AIM OF THE EXERCISE
Only a number is wanted here: the number of lines of the data that include "leafmat".

— START TASK INPUTS —

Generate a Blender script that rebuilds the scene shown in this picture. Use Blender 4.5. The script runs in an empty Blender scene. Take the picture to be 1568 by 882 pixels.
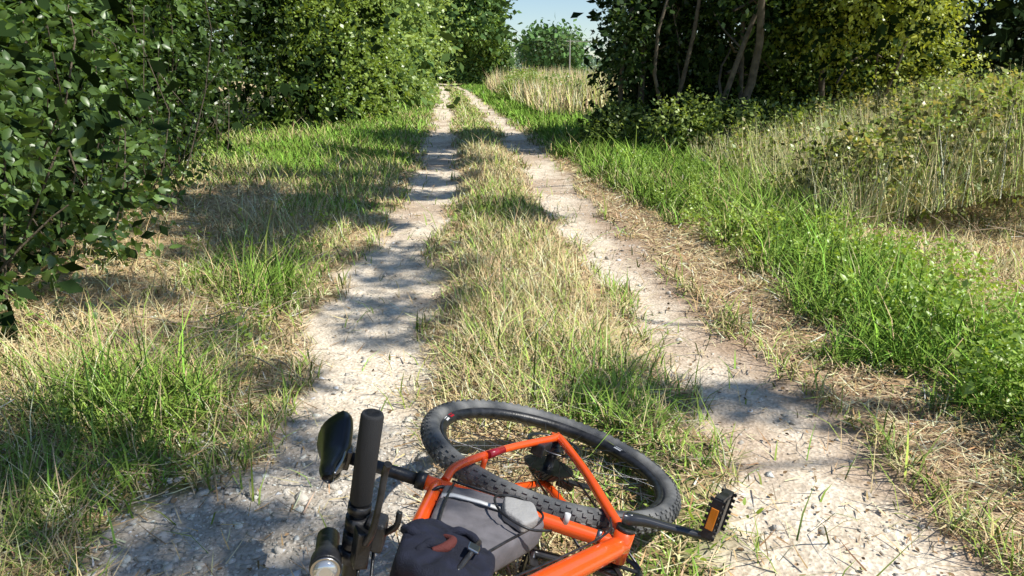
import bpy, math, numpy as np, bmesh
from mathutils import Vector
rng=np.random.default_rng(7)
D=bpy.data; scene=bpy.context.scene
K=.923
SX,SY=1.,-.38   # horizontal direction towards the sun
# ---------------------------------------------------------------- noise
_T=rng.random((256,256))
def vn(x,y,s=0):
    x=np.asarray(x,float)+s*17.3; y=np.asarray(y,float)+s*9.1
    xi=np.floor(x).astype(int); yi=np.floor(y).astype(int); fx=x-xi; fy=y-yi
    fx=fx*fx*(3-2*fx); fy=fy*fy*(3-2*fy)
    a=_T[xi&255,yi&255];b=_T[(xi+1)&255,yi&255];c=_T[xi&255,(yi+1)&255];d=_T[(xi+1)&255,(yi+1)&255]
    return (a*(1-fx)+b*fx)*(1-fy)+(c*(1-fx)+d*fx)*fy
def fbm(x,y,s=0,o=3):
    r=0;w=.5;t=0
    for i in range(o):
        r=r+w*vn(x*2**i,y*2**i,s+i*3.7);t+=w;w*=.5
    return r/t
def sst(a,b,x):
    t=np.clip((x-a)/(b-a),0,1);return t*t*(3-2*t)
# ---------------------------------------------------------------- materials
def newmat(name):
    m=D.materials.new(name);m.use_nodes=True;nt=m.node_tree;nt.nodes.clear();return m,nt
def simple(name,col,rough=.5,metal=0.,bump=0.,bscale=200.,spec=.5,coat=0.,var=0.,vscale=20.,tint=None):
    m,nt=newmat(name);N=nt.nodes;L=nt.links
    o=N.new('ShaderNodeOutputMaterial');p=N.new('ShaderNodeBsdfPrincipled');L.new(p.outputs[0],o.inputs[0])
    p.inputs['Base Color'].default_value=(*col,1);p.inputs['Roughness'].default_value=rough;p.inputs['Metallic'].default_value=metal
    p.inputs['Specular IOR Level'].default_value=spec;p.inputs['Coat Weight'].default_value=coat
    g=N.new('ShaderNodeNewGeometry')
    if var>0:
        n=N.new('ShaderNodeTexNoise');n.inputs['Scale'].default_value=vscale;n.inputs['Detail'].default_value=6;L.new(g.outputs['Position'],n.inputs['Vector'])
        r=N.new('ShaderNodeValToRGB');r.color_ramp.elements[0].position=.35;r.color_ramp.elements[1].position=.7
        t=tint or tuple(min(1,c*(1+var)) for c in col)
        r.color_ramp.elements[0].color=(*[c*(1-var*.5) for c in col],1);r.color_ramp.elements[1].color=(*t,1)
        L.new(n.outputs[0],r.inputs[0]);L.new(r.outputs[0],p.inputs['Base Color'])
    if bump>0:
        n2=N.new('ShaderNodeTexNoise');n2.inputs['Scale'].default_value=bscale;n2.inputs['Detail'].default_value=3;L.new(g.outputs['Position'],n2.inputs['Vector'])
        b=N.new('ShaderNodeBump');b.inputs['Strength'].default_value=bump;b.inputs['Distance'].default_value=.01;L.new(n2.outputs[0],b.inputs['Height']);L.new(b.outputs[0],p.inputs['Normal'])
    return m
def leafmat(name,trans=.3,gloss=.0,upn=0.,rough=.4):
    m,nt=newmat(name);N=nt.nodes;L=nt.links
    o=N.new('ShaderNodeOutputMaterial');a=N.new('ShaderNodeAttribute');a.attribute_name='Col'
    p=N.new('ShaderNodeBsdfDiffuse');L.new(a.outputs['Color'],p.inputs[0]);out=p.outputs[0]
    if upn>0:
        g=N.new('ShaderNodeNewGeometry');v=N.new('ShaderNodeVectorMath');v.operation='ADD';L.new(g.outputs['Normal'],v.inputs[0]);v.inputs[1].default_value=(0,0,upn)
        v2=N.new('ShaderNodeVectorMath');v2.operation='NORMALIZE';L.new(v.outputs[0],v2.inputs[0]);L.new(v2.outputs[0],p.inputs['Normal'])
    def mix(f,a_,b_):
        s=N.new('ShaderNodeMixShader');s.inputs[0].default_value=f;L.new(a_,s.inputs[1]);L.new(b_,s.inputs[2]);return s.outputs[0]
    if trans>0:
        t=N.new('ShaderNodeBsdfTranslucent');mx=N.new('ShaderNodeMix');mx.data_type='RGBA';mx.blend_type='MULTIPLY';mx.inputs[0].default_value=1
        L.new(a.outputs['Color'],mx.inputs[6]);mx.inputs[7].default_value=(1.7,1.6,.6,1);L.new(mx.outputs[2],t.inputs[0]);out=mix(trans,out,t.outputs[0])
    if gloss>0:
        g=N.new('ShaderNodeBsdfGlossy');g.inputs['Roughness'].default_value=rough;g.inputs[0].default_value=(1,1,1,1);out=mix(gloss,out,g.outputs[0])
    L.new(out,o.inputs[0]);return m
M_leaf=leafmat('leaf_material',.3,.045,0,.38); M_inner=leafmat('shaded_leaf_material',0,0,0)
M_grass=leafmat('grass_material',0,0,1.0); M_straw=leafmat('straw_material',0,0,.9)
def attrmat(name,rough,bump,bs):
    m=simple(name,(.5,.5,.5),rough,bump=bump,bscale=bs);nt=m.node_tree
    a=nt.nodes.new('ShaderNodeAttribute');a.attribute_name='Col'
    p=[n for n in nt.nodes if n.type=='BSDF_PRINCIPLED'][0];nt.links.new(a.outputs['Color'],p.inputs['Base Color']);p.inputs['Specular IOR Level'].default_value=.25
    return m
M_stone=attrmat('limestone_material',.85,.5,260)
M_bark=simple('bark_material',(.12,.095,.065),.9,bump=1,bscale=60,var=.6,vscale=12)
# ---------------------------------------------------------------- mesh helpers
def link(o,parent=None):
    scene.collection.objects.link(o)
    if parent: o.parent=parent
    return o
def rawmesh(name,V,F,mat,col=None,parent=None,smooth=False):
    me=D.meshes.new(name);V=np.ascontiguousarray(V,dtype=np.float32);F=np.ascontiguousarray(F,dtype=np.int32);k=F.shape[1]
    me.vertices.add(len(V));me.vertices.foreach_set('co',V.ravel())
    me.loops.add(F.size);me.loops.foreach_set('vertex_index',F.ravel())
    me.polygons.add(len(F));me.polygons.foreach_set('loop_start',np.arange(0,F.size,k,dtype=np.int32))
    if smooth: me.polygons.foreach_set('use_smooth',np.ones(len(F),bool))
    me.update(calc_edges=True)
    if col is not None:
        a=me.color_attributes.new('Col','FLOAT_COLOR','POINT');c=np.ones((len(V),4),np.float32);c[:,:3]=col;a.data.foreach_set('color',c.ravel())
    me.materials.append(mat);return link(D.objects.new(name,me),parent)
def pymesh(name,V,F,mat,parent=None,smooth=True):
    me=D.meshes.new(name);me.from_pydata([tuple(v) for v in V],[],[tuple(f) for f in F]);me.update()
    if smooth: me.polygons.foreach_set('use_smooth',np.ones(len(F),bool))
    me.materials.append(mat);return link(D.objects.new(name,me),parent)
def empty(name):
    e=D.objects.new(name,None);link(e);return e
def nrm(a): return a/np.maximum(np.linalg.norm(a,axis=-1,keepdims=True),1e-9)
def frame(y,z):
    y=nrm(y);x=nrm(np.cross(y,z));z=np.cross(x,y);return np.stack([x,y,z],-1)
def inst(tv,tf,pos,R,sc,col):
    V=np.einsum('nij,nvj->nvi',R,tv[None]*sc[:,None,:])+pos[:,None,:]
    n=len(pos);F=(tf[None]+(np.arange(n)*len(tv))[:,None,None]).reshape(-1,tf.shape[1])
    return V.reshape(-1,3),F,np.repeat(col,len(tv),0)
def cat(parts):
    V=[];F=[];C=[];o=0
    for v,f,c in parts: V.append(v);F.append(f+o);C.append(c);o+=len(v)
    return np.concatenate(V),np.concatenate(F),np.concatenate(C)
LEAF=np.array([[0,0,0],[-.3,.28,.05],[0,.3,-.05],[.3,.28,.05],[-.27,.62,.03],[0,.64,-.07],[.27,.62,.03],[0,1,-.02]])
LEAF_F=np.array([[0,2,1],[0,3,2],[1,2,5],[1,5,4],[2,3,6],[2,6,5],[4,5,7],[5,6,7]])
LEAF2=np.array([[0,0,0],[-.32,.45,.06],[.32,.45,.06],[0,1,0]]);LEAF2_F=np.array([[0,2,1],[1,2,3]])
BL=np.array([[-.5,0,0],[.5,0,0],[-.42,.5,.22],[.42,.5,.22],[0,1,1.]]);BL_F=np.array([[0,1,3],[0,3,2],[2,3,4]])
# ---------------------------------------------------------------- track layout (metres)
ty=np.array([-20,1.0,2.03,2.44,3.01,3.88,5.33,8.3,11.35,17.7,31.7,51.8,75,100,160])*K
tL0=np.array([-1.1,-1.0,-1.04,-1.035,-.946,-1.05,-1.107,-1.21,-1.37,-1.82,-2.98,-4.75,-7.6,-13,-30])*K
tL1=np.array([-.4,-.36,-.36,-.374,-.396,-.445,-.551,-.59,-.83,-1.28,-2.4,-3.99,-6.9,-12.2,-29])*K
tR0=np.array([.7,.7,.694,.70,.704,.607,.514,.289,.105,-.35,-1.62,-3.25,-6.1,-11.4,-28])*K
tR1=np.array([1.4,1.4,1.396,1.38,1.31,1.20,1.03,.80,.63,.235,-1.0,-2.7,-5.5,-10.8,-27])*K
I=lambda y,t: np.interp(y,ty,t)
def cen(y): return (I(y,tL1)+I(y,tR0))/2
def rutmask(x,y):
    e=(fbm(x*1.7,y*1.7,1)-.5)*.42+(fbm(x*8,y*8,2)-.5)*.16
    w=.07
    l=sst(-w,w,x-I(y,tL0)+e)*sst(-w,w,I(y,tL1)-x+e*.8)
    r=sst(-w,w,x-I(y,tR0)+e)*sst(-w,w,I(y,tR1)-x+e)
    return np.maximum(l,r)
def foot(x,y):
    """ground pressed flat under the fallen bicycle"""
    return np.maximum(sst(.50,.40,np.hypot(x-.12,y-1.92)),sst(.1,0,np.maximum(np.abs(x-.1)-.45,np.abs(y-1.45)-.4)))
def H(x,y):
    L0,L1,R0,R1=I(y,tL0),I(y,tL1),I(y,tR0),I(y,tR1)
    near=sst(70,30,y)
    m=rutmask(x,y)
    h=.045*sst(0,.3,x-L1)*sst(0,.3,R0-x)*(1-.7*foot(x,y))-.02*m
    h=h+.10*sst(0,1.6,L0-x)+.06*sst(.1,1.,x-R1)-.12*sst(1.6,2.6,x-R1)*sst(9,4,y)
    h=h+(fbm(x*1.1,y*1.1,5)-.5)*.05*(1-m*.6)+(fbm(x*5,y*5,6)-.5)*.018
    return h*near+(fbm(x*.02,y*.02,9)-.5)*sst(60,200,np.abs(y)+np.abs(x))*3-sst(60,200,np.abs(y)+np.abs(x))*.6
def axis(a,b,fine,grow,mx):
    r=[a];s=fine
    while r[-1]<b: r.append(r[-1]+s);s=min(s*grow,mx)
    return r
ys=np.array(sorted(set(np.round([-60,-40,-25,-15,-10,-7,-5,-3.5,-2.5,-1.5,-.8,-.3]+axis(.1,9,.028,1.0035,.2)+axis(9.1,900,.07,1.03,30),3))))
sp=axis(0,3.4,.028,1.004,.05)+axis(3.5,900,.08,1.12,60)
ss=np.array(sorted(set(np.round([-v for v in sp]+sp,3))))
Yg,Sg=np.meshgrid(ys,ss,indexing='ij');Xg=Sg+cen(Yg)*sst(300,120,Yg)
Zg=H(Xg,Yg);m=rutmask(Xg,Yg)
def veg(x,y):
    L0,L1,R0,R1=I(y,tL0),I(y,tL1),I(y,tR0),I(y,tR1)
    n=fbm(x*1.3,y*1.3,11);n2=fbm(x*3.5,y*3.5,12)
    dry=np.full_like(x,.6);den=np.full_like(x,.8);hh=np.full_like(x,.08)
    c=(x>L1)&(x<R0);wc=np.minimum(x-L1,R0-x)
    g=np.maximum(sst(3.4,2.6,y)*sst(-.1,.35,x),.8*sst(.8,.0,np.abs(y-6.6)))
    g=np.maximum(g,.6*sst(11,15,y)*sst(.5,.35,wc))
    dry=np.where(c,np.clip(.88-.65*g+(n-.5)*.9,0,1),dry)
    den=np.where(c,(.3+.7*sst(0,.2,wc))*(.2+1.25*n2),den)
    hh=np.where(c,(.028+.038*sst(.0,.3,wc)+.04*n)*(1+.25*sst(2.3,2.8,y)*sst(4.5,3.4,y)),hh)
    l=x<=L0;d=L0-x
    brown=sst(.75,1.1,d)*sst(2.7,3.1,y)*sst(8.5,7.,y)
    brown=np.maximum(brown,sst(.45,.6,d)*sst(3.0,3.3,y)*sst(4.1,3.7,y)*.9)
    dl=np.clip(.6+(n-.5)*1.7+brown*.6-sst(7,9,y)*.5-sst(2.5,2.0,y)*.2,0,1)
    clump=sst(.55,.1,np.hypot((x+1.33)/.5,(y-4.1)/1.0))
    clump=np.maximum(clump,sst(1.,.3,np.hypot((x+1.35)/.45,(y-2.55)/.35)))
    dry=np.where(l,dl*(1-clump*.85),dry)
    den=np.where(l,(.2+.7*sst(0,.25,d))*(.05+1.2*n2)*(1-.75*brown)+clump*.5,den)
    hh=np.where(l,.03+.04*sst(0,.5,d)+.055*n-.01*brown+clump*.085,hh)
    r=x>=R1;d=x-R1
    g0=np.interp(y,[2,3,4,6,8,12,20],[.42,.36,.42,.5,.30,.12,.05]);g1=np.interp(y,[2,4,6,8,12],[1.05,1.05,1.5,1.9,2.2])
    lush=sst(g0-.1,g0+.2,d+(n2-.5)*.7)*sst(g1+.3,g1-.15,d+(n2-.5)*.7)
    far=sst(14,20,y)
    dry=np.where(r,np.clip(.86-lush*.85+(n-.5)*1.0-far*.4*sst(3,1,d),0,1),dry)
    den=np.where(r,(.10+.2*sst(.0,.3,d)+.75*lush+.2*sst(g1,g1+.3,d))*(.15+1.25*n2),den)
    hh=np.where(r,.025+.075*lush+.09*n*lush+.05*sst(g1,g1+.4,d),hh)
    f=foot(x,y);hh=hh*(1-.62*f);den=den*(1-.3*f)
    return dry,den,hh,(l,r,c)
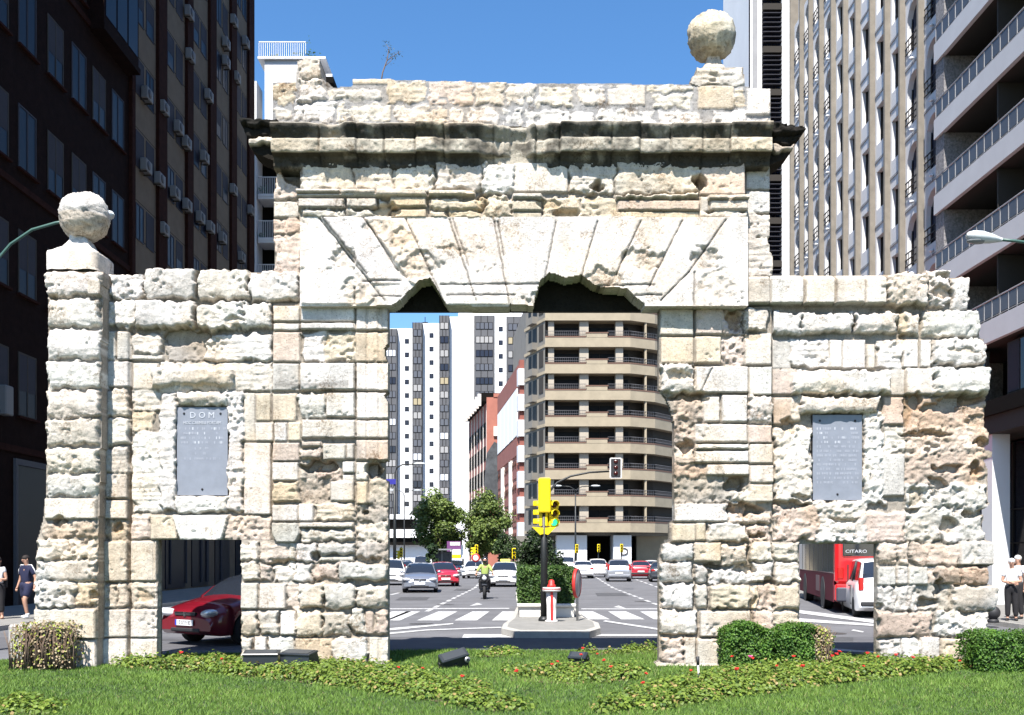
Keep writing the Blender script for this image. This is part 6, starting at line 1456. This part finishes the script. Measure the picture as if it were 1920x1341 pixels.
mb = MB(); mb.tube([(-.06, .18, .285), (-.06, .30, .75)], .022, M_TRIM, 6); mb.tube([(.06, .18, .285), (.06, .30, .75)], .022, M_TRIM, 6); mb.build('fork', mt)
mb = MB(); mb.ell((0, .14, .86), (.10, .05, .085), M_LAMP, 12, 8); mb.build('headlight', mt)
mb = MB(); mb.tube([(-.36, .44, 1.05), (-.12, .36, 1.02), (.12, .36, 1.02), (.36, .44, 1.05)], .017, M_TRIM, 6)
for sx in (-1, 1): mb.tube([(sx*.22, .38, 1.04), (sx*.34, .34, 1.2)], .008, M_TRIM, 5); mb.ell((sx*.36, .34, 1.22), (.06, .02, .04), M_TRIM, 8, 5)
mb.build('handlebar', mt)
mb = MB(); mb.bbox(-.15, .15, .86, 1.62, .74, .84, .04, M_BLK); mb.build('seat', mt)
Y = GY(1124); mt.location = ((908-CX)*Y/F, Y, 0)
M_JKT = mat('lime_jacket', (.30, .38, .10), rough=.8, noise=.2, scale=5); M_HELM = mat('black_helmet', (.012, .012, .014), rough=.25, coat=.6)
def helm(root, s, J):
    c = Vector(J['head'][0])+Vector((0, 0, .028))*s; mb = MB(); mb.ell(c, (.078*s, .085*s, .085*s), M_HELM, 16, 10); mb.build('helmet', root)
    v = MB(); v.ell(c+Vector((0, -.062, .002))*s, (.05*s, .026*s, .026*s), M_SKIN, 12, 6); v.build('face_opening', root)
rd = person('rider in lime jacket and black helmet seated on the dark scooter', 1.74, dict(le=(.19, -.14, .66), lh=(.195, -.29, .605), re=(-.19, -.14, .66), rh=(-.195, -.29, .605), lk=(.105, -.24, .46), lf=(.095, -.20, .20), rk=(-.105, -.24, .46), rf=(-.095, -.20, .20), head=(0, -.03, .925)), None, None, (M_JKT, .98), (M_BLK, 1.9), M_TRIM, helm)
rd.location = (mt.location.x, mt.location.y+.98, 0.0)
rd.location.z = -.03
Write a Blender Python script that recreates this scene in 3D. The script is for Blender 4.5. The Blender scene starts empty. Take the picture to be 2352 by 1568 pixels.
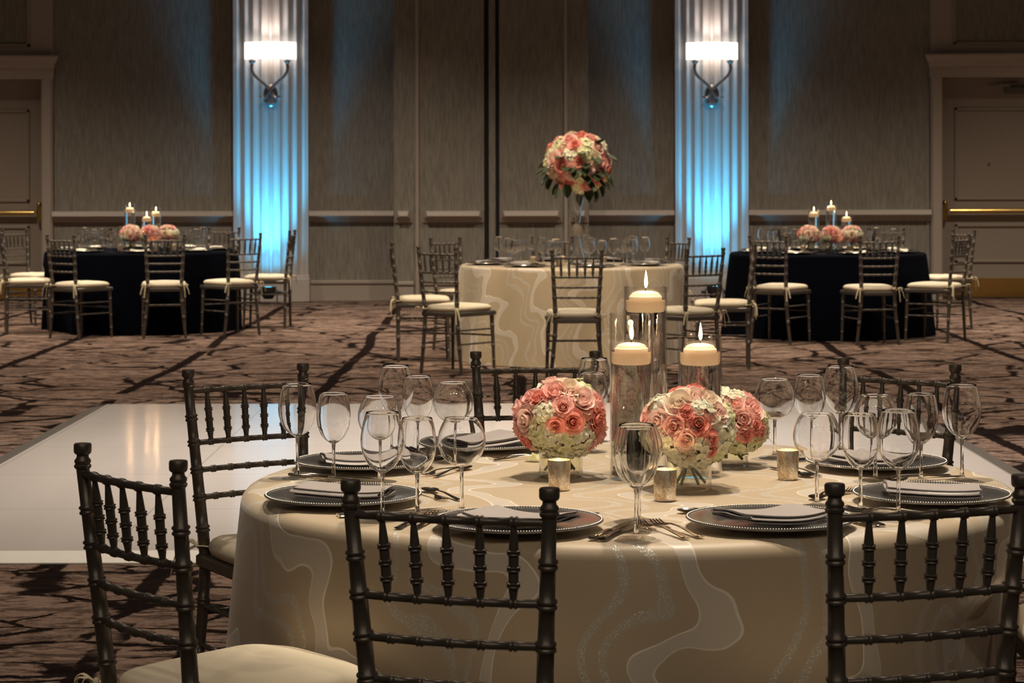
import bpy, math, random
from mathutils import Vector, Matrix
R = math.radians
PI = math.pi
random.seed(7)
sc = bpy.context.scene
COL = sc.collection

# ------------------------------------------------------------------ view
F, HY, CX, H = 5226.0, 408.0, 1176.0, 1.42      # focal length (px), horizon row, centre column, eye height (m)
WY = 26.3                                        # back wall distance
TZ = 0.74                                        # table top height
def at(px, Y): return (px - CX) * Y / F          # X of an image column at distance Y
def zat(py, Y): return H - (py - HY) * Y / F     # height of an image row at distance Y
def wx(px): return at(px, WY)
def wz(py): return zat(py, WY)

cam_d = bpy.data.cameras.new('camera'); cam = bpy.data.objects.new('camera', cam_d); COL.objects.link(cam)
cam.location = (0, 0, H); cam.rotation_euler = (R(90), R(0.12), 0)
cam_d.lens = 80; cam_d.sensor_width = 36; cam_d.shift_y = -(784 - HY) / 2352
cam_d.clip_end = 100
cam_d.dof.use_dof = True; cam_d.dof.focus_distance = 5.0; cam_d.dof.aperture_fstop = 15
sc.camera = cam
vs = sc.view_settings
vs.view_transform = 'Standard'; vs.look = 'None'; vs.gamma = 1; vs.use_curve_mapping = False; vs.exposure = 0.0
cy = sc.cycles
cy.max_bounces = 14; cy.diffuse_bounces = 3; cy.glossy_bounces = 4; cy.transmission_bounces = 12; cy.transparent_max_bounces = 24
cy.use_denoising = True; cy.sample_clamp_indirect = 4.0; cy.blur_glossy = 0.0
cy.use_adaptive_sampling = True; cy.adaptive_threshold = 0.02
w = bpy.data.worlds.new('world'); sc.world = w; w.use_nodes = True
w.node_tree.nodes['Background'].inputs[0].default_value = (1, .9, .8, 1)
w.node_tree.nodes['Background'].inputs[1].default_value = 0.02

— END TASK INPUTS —

FINAL ANSWER
3